Date Available

7-25-2018

Year of Publication

2018

Degree Name

Doctor of Philosophy (PhD)

Document Type

Doctoral Dissertation

College

Business and Economics

Department/School/Program

Economics

First Advisor

Dr. Chris Bollinger

Abstract

My dissertation consists of three essays that study the college premium in China and how it has been affected by China’s higher education expansion.

In the first essay, I utilize the high education expansion as exogenous source to estimate the college premium. The rapidly changing access to college provides a rare opportunity to estimate a local treatment effect (LATE) of college education on earnings by utilizing the drastic increase in college admission rate in 1999. I also utilize the yearly admission rate as an instrumental variable for the endogenous college education. Using China Household Income Project 2013, the two IV estimates of college premium are 75.7 and 57.5 log points respectively.

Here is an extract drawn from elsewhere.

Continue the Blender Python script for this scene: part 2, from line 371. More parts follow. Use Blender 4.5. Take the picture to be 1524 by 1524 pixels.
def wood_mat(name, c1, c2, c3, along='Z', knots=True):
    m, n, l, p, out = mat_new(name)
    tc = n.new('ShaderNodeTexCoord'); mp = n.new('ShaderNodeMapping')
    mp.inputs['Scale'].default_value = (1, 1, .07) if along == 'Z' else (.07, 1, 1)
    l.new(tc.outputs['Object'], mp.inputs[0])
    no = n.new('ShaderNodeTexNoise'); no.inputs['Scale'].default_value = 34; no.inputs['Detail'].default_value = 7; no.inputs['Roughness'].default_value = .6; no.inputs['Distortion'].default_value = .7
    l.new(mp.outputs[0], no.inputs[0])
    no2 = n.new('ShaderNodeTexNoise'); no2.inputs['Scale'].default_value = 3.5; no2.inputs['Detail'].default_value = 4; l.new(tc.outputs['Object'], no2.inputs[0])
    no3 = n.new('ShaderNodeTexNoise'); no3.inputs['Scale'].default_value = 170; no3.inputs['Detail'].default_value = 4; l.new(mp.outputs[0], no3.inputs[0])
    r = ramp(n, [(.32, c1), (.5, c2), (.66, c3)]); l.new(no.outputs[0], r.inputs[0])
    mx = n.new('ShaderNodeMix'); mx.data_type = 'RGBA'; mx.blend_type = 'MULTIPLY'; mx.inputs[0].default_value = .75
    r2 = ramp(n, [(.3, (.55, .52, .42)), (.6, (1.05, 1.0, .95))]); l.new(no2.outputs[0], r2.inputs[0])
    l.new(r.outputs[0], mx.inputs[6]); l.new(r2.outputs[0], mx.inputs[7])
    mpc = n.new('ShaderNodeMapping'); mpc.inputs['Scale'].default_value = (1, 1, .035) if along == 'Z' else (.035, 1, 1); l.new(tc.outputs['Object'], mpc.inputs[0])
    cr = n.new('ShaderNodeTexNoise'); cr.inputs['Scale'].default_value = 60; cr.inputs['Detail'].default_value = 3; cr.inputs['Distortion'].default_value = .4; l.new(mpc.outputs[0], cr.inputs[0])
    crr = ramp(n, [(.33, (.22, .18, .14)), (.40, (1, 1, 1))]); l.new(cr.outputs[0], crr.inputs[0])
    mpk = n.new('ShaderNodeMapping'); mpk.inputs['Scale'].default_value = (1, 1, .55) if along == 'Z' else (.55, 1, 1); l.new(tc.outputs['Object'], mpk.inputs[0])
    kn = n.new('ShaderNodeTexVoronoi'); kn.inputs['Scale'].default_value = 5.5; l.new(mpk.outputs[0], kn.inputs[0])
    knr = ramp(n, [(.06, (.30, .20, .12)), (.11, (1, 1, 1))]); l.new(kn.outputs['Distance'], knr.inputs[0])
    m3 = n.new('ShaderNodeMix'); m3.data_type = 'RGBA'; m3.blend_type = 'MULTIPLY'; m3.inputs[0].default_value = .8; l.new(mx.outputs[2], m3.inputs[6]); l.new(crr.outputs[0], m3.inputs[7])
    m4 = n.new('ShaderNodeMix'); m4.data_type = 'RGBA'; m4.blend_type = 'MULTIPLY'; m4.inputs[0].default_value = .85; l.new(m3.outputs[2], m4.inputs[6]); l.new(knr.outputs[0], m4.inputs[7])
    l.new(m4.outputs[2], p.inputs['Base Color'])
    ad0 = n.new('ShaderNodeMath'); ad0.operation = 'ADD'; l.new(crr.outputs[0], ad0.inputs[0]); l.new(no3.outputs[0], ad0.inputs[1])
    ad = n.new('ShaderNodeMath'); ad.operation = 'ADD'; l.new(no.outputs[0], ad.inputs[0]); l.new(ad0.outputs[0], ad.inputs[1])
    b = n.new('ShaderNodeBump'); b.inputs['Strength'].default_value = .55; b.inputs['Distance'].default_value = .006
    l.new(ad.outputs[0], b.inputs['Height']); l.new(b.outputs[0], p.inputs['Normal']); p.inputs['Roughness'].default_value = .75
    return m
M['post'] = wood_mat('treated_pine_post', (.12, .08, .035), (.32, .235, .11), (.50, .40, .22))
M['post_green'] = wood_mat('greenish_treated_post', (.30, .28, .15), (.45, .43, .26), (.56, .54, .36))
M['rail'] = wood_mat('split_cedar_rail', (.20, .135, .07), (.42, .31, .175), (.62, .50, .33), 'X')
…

The second essay examines the trends of the college earnings premium by age groups from 1995 to 2013 in China. Specifically, based on China Household Income Projects, the college premium for the younger group (age 25-34) stagnated, while the college premium for the older group (age 45-54) increased substantially. I attribute the stagnation for the younger group to the fast-growing relative supply of younger college workers due to China’s higher education expansion. Holding the age cohort and survey year constant, a one unit increase in log relative size of college workers leads to 10.3 log points decrease in college premium.

The third essay further explores the channel through which the cohort size affects the college premium. Using Blinder-Oaxaca decomposition, I find that, for all survey years and age groups, the differential of the higher-skilled occupations share between college and non-college educated workers only explains a small part of college premium, 10%-30%. The part due to the higher-skilled occupational premium is negligible. Over 70% of the college premium is contributed by the college premium among the workers with lower-skilled occupations.